Supplied records ->
***
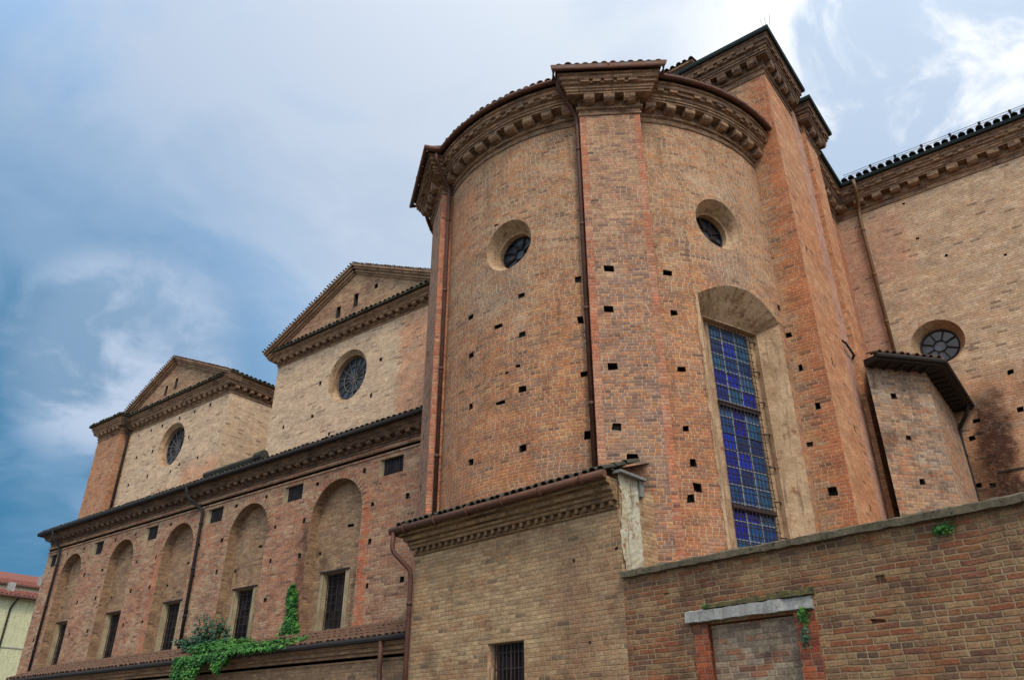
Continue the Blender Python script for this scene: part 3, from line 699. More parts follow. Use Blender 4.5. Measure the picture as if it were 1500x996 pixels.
***
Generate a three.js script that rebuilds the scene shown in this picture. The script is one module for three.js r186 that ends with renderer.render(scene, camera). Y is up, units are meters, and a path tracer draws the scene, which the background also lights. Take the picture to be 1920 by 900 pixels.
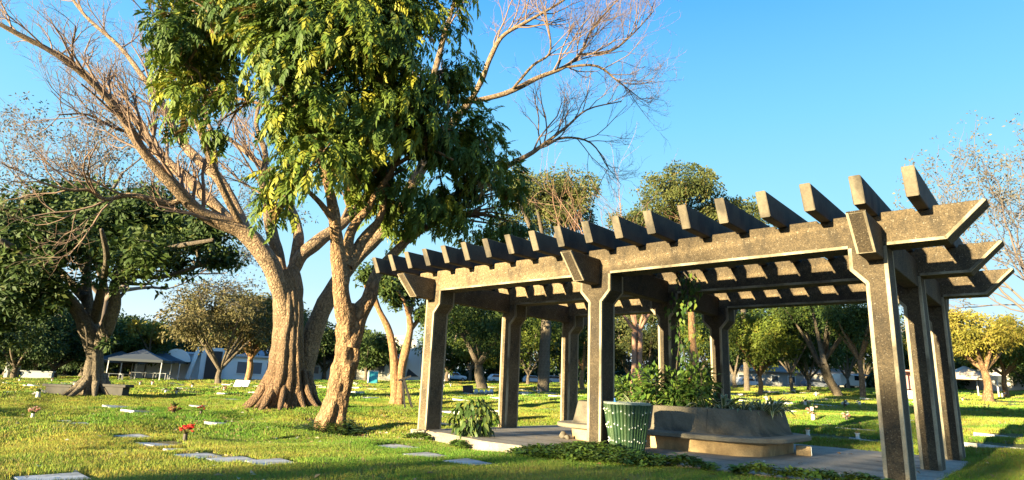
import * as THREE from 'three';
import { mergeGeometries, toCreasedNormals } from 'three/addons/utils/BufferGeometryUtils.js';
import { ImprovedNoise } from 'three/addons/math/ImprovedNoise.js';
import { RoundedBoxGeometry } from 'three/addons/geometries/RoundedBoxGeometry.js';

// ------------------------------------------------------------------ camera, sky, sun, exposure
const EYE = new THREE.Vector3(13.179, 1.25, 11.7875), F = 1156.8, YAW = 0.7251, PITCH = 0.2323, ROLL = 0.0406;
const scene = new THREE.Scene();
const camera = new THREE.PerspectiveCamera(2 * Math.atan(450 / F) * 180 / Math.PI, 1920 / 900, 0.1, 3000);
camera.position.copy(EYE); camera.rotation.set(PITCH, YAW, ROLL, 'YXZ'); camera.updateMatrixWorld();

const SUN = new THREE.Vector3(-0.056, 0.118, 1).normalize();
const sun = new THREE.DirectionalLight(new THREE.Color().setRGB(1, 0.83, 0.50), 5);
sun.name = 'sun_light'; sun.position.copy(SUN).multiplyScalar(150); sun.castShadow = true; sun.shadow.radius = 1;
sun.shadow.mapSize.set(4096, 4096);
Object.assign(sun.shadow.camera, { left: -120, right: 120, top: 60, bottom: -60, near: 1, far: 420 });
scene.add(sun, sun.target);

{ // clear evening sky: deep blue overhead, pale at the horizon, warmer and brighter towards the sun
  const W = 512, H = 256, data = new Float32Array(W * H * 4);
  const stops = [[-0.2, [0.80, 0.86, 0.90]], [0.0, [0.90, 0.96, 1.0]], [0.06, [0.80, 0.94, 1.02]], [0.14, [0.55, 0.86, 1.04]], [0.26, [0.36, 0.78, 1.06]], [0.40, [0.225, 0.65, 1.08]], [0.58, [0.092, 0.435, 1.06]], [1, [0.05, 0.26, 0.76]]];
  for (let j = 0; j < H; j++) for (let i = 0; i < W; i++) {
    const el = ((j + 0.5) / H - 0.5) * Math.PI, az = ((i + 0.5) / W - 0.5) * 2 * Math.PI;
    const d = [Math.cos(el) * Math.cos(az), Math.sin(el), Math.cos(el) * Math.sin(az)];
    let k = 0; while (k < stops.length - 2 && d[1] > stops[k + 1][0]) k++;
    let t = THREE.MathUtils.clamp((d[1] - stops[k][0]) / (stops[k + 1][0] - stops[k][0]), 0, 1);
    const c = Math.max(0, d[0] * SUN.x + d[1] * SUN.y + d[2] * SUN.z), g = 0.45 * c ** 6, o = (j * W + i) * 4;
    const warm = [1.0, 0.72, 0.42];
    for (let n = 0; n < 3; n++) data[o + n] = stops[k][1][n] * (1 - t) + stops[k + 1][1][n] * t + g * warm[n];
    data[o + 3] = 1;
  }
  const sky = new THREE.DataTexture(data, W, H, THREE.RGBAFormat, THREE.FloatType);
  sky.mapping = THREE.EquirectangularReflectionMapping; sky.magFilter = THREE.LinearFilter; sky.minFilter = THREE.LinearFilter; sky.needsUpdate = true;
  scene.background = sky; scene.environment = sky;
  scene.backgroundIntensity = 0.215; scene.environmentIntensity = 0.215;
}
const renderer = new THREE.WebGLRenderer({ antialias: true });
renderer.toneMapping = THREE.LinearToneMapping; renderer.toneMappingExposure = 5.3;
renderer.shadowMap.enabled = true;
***
Goal ->
Return every line from the records above that holds the word "script".

Exercise response ->
Continue the Blender Python script for this scene: part 3, from line 699. More parts follow. Use Blender 4.5. Measure the picture as if it were 1500x996 pixels.
Generate a three.js script that rebuilds the scene shown in this picture. The script is one module for three.js r186 that ends with renderer.render(scene, camera). Y is up, units are meters, and a path tracer draws the scene, which the background also lights. Take the picture to be 1920 by 900 pixels.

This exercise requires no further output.